• _Task to carry out_
Write out the listing beneath this instruction in its entirety, exactly as it reads.

— START Dataset section —

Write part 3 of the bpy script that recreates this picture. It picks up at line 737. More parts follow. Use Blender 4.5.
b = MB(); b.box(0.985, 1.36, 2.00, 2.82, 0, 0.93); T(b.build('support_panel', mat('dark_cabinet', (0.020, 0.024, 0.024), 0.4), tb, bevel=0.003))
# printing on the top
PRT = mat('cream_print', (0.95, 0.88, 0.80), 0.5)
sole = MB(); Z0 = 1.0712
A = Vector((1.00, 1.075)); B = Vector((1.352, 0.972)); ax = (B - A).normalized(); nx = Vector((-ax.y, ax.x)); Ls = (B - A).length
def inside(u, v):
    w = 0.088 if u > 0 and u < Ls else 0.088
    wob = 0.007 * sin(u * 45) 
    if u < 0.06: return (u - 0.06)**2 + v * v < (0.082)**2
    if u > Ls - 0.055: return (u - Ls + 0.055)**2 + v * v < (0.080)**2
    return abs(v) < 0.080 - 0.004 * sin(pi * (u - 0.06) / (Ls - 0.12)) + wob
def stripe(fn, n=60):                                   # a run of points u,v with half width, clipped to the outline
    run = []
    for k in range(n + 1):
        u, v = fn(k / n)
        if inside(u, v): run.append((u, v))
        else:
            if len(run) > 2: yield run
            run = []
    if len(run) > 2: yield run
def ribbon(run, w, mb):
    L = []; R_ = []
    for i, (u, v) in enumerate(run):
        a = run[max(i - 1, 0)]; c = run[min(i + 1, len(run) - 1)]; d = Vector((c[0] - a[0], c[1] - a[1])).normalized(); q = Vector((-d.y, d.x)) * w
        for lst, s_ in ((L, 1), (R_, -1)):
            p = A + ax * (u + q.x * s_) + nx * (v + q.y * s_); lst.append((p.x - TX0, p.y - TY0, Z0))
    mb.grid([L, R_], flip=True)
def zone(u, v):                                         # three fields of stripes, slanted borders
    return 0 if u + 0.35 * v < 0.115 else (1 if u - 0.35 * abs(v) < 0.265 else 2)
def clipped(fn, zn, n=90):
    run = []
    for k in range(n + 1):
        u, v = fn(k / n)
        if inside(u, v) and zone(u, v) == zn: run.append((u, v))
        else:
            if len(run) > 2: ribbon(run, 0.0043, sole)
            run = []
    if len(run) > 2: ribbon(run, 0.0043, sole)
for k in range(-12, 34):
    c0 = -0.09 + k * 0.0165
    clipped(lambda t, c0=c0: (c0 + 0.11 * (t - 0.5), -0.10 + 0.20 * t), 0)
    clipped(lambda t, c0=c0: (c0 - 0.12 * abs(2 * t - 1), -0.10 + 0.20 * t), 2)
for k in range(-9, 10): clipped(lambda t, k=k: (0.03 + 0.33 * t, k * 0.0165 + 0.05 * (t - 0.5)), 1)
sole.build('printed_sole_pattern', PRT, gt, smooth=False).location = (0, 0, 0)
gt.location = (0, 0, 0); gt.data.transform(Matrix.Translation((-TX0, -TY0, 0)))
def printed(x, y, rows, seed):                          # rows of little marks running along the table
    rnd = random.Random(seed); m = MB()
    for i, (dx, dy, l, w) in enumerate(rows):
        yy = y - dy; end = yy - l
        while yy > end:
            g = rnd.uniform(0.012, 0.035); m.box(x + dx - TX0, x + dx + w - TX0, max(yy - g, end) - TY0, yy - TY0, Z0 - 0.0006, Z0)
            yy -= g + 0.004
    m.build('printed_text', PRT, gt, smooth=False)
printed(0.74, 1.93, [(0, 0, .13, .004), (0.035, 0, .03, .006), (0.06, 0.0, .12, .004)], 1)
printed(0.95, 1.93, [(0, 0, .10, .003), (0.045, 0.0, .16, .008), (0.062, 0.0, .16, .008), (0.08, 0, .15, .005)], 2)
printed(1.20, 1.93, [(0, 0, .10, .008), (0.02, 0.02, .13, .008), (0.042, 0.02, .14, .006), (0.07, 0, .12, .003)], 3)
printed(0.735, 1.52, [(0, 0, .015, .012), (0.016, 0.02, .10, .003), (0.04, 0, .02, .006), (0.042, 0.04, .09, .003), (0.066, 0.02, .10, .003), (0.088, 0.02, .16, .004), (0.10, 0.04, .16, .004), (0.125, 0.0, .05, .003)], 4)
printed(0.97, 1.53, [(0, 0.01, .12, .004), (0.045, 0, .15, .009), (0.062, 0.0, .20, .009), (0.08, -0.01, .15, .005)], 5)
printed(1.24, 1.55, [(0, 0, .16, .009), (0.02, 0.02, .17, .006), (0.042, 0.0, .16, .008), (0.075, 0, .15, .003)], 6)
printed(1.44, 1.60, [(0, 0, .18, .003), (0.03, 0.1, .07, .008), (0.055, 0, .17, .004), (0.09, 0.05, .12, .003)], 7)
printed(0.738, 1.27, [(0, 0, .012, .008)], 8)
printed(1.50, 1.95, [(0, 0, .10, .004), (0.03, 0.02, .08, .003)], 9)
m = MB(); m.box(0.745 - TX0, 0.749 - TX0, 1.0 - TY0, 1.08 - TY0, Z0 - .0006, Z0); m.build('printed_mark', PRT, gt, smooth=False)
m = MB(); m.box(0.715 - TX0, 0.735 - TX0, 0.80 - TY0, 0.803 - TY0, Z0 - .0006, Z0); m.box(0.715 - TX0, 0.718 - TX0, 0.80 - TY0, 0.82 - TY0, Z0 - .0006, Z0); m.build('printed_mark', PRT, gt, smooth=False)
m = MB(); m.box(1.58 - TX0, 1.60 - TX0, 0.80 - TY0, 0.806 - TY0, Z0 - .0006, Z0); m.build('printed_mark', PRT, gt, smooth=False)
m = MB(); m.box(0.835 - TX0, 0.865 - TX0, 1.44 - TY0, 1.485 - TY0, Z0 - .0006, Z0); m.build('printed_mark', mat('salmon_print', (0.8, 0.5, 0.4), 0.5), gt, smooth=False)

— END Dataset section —

• _Output for this exercise_
Write part 3 of the bpy script that recreates this picture. It picks up at line 737. More parts follow. Use Blender 4.5.
b = MB(); b.box(0.985, 1.36, 2.00, 2.82, 0, 0.93); T(b.build('support_panel', mat('dark_cabinet', (0.020, 0.024, 0.024), 0.4), tb, bevel=0.003))
# printing on the top
PRT = mat('cream_print', (0.95, 0.88, 0.80), 0.5)
sole = MB(); Z0 = 1.0712
A = Vector((1.00, 1.075)); B = Vector((1.352, 0.972)); ax = (B - A).normalized(); nx = Vector((-ax.y, ax.x)); Ls = (B - A).length
def inside(u, v):
    w = 0.088 if u > 0 and u < Ls else 0.088
    wob = 0.007 * sin(u * 45) 
    if u < 0.06: return (u - 0.06)**2 + v * v < (0.082)**2
    if u > Ls - 0.055: return (u - Ls + 0.055)**2 + v * v < (0.080)**2
    return abs(v) < 0.080 - 0.004 * sin(pi * (u - 0.06) / (Ls - 0.12)) + wob
def stripe(fn, n=60):                                   # a run of points u,v with half width, clipped to the outline
    run = []
    for k in range(n + 1):
        u, v = fn(k / n)
        if inside(u, v): run.append((u, v))
        else:
            if len(run) > 2: yield run
            run = []
    if len(run) > 2: yield run
def ribbon(run, w, mb):
    L = []; R_ = []
    for i, (u, v) in enumerate(run):
        a = run[max(i - 1, 0)]; c = run[min(i + 1, len(run) - 1)]; d = Vector((c[0] - a[0], c[1] - a[1])).normalized(); q = Vector((-d.y, d.x)) * w
        for lst, s_ in ((L, 1), (R_, -1)):
            p = A + ax * (u + q.x * s_) + nx * (v + q.y * s_); lst.append((p.x - TX0, p.y - TY0, Z0))
    mb.grid([L, R_], flip=True)
def zone(u, v):                                         # three fields of stripes, slanted borders
    return 0 if u + 0.35 * v < 0.115 else (1 if u - 0.35 * abs(v) < 0.265 else 2)
def clipped(fn, zn, n=90):
    run = []
    for k in range(n + 1):
        u, v = fn(k / n)
        if inside(u, v) and zone(u, v) == zn: run.append((u, v))
        else:
            if len(run) > 2: ribbon(run, 0.0043, sole)
            run = []
    if len(run) > 2: ribbon(run, 0.0043, sole)
for k in range(-12, 34):
    c0 = -0.09 + k * 0.0165
    clipped(lambda t, c0=c0: (c0 + 0.11 * (t - 0.5), -0.10 + 0.20 * t), 0)
    clipped(lambda t, c0=c0: (c0 - 0.12 * abs(2 * t - 1), -0.10 + 0.20 * t), 2)
for k in range(-9, 10): clipped(lambda t, k=k: (0.03 + 0.33 * t, k * 0.0165 + 0.05 * (t - 0.5)), 1)
sole.build('printed_sole_pattern', PRT, gt, smooth=False).location = (0, 0, 0)
gt.location = (0, 0, 0); gt.data.transform(Matrix.Translation((-TX0, -TY0, 0)))
def printed(x, y, rows, seed):                          # rows of little marks running along the table
    rnd = random.Random(seed); m = MB()
    for i, (dx, dy, l, w) in enumerate(rows):
        yy = y - dy; end = yy - l
        while yy > end:
            g = rnd.uniform(0.012, 0.035); m.box(x + dx - TX0, x + dx + w - TX0, max(yy - g, end) - TY0, yy - TY0, Z0 - 0.0006, Z0)
            yy -= g + 0.004
    m.build('printed_text', PRT, gt, smooth=False)
printed(0.74, 1.93, [(0, 0, .13, .004), (0.035, 0, .03, .006), (0.06, 0.0, .12, .004)], 1)
printed(0.95, 1.93, [(0, 0, .10, .003), (0.045, 0.0, .16, .008), (0.062, 0.0, .16, .008), (0.08, 0, .15, .005)], 2)
printed(1.20, 1.93, [(0, 0, .10, .008), (0.02, 0.02, .13, .008), (0.042, 0.02, .14, .006), (0.07, 0, .12, .003)], 3)
printed(0.735, 1.52, [(0, 0, .015, .012), (0.016, 0.02, .10, .003), (0.04, 0, .02, .006), (0.042, 0.04, .09, .003), (0.066, 0.02, .10, .003), (0.088, 0.02, .16, .004), (0.10, 0.04, .16, .004), (0.125, 0.0, .05, .003)], 4)
printed(0.97, 1.53, [(0, 0.01, .12, .004), (0.045, 0, .15, .009), (0.062, 0.0, .20, .009), (0.08, -0.01, .15, .005)], 5)
printed(1.24, 1.55, [(0, 0, .16, .009), (0.02, 0.02, .17, .006), (0.042, 0.0, .16, .008), (0.075, 0, .15, .003)], 6)
printed(1.44, 1.60, [(0, 0, .18, .003), (0.03, 0.1, .07, .008), (0.055, 0, .17, .004), (0.09, 0.05, .12, .003)], 7)
printed(0.738, 1.27, [(0, 0, .012, .008)], 8)
printed(1.50, 1.95, [(0, 0, .10, .004), (0.03, 0.02, .08, .003)], 9)
m = MB(); m.box(0.745 - TX0, 0.749 - TX0, 1.0 - TY0, 1.08 - TY0, Z0 - .0006, Z0); m.build('printed_mark', PRT, gt, smooth=False)
m = MB(); m.box(0.715 - TX0, 0.735 - TX0, 0.80 - TY0, 0.803 - TY0, Z0 - .0006, Z0); m.box(0.715 - TX0, 0.718 - TX0, 0.80 - TY0, 0.82 - TY0, Z0 - .0006, Z0); m.build('printed_mark', PRT, gt, smooth=False)
m = MB(); m.box(1.58 - TX0, 1.60 - TX0, 0.80 - TY0, 0.806 - TY0, Z0 - .0006, Z0); m.build('printed_mark', PRT, gt, smooth=False)
m = MB(); m.box(0.835 - TX0, 0.865 - TX0, 1.44 - TY0, 1.485 - TY0, Z0 - .0006, Z0); m.build('printed_mark', mat('salmon_print', (0.8, 0.5, 0.4), 0.5), gt, smooth=False)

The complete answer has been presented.